#### The task:
List every line below containing "this".

#### Input records:
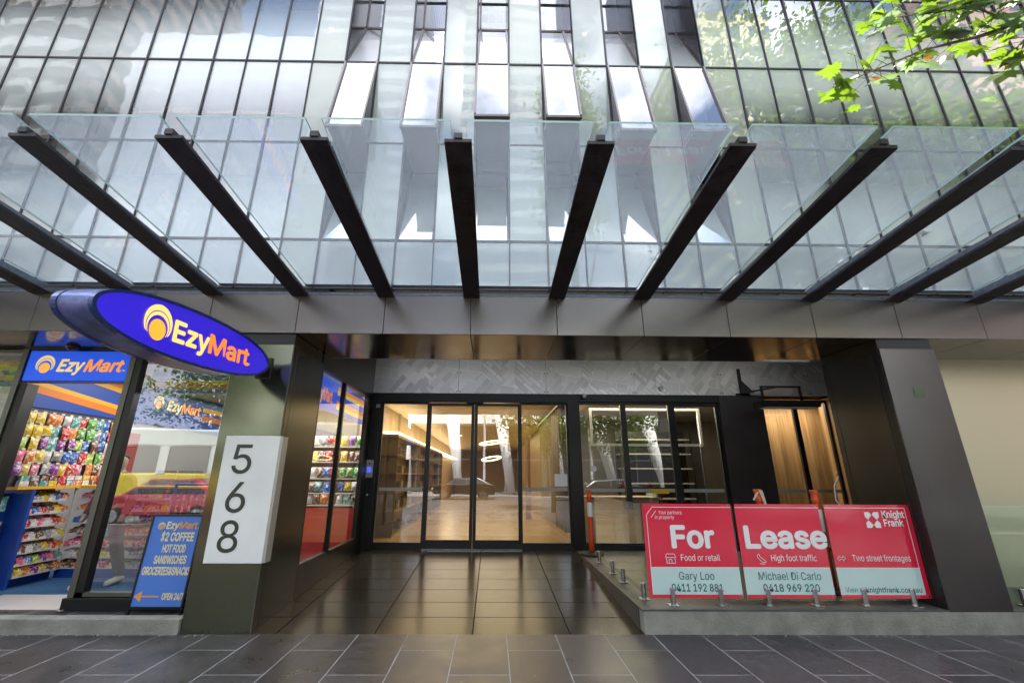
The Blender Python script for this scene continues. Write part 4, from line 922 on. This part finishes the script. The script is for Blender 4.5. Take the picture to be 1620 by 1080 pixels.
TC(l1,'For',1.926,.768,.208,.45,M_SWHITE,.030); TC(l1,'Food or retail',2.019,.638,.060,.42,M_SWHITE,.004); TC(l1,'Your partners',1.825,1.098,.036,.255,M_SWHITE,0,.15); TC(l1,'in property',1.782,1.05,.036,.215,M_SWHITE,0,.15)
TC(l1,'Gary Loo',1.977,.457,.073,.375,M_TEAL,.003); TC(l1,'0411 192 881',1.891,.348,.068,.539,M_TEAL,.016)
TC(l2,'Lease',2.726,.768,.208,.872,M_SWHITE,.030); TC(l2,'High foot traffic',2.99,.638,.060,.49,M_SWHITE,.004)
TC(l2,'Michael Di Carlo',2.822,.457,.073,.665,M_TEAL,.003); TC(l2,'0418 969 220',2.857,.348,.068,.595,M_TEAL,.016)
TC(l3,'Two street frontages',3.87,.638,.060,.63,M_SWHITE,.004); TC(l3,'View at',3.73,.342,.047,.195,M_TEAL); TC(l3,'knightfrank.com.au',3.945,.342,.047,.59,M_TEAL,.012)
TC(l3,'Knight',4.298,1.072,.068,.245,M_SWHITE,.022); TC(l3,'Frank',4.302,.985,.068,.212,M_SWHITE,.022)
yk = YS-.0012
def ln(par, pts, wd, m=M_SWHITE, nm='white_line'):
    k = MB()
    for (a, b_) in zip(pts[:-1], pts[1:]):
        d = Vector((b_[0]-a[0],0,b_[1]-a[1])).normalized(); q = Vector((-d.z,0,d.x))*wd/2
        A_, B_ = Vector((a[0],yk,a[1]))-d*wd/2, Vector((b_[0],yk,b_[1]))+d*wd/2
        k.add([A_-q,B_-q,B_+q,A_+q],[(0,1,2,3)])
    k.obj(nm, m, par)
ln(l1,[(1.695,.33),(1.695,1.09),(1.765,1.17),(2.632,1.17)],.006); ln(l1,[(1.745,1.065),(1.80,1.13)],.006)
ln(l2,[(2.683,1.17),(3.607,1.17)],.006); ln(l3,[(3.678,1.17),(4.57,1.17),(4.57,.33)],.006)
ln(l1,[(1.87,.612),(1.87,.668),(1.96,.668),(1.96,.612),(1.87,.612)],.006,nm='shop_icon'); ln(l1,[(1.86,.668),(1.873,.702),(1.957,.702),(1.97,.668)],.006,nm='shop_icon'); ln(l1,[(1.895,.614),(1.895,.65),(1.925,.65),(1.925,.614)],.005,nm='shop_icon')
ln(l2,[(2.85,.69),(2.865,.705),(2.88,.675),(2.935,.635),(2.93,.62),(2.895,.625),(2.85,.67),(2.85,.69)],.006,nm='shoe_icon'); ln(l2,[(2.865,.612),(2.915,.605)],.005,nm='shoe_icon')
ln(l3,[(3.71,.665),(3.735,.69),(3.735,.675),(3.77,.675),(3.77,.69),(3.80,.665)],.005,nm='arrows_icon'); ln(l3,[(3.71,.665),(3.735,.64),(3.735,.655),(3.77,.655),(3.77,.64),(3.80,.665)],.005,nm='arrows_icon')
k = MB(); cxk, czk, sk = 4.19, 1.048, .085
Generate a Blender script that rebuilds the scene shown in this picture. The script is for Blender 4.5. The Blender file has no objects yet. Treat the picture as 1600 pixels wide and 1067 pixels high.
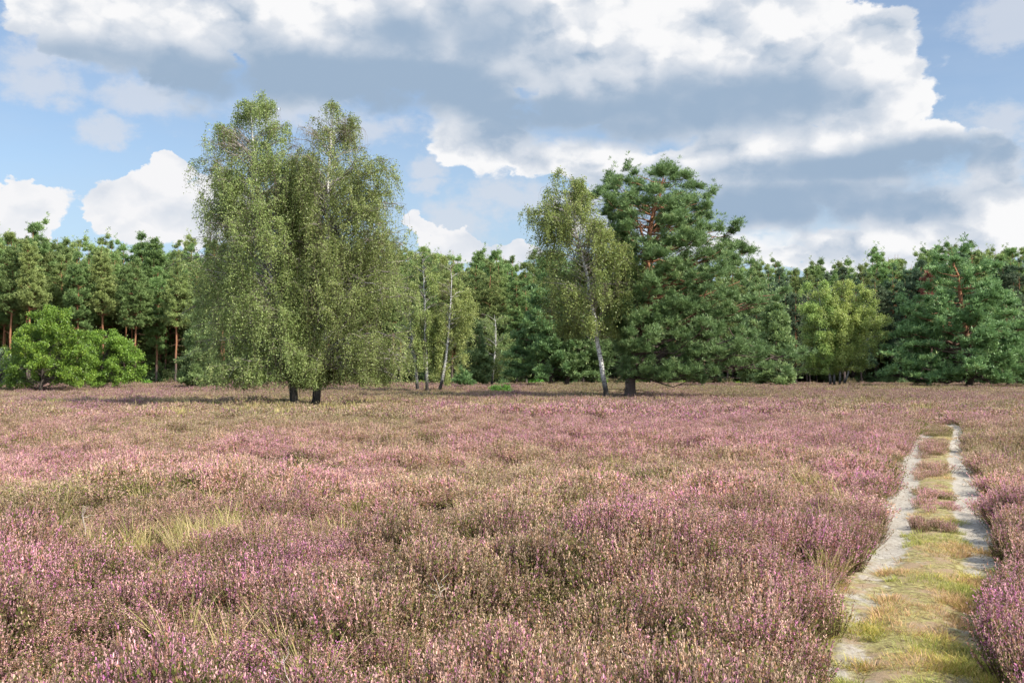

#### The response:
The Blender Python script for this scene continues. Write part 4, from line 922 on. This part finishes the script. The script is for Blender 4.5. Take the picture to be 1620 by 1080 pixels.
Generate a Blender script that rebuilds the scene shown in this picture. The script is for Blender 4.5. The Blender file has no objects yet. Treat the picture as 1600 pixels wide and 1067 pixels high.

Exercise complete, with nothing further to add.